Sunday, March 25, 2012

Black Marks

This afternoon, I traveled a bit up the mountain to Evergreen to watch the Evergreen Players present the play Black Comedy. It's a one act British farce written by Peter Shaffer (a playwright normally known for intensely dramatic material such as Equus and Amadeus). It's also a play that I performed years ago in college. I'd never actually seen it myself, but I recall it being perhaps my favorite play (and favorite role) I ever got to perform. I was eager to see this staging.

Black Comedy is still an amazingly funny script. The premise has a starving artist trying to impress both his girlfriend's father and a wealthy art buyer all on one night, having furnished his apartment for the occasion with fancy furniture stolen from his vacationing neighbor. But a power outage occurs, setting into motion a spiraling chain of calamity in true farcical fashion.

The particular gem at the heart of the play is a theatrical conceit: when the lights are on full on the stage, that's when the characters all behave as though they're in the pitch blackness of the power outage. As people stumble around in comical near misses, we get to see it all while the performers act as though blind.

It's a particularly challenging piece to perform. There's the British accent to master. Then there's the physicality of pretending to be blinded by darkness. And for the central character (whom I was fortunate to play), there's the juggling of several key agendas -- keeping the girlfriend happy, sucking up to the father, returning the neighbor's stolen furniture (in the dark!) when he returns from vacation early, and keeping a jealous ex-girlfriend at bay when she too decides to crash the party.

Frankly, it's too much for most actors to handle.
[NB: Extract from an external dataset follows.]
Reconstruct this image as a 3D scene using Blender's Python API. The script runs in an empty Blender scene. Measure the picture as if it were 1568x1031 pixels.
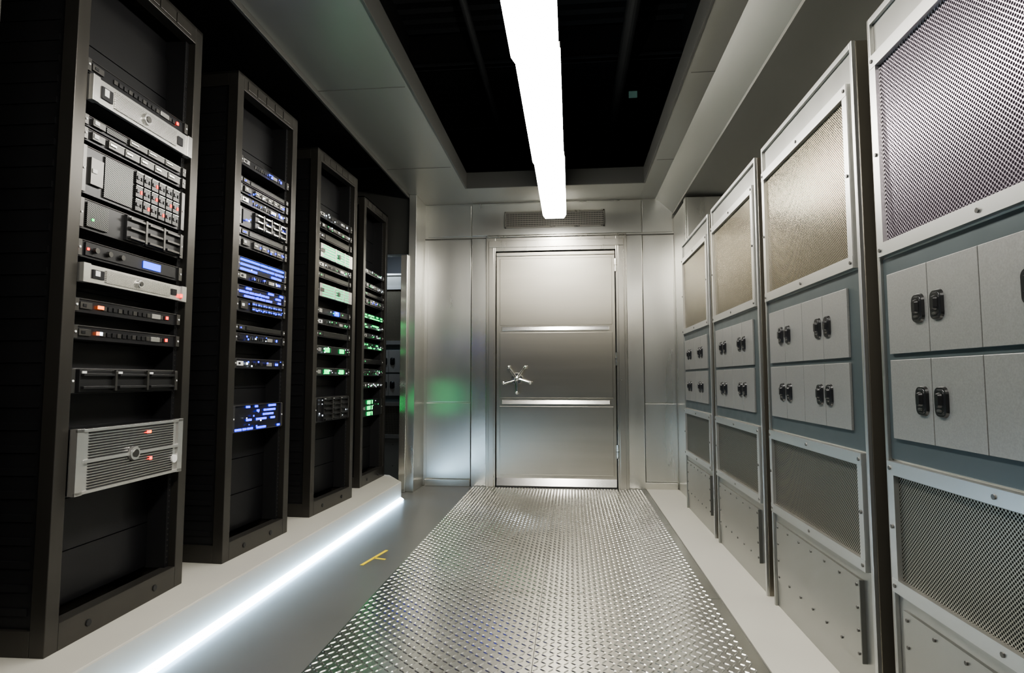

Watching the play this afternoon, I got the distinct impression that I myself was probably lucky to have been half as good as I might have once imagined myself to be in my own mind. The play is so rich, so densely loaded with jokes, and so demanding of swift timing, that you can easily find 100 moments for big laughs, yet leave another 100 unmined.

I enjoyed the Evergreen Players production immensely. It definitely serves up plenty of laughs, and is well worth going to see. But I also felt the pace slacken in several key moments. Some of the cues were a bit loose, leaving a few performers awkwardly stifling a logical character response until the appropriate moment for their line came along. That said, the cast as a whole was quite strong with the physical comedy, serving up many hilarious near-collisions and other humorous moments.

Particularly strong in the cast were Carol Meredith as the unhinged drunk Miss Furnival, and Andrea Rabold as spurned (and thus sinister) ex-girlfriend Clea. JR Cody Schuyler is also quite good as Brindsley -- his character work is developed, and his physical comedy sharp (though his accent is a bit spotty).

The show has one more weekend coming up, and I suspect seats that can still be filled. If you live in the Denver area, would like a reasonably priced night at the theater, and love to laugh, I would definitely recommend the production.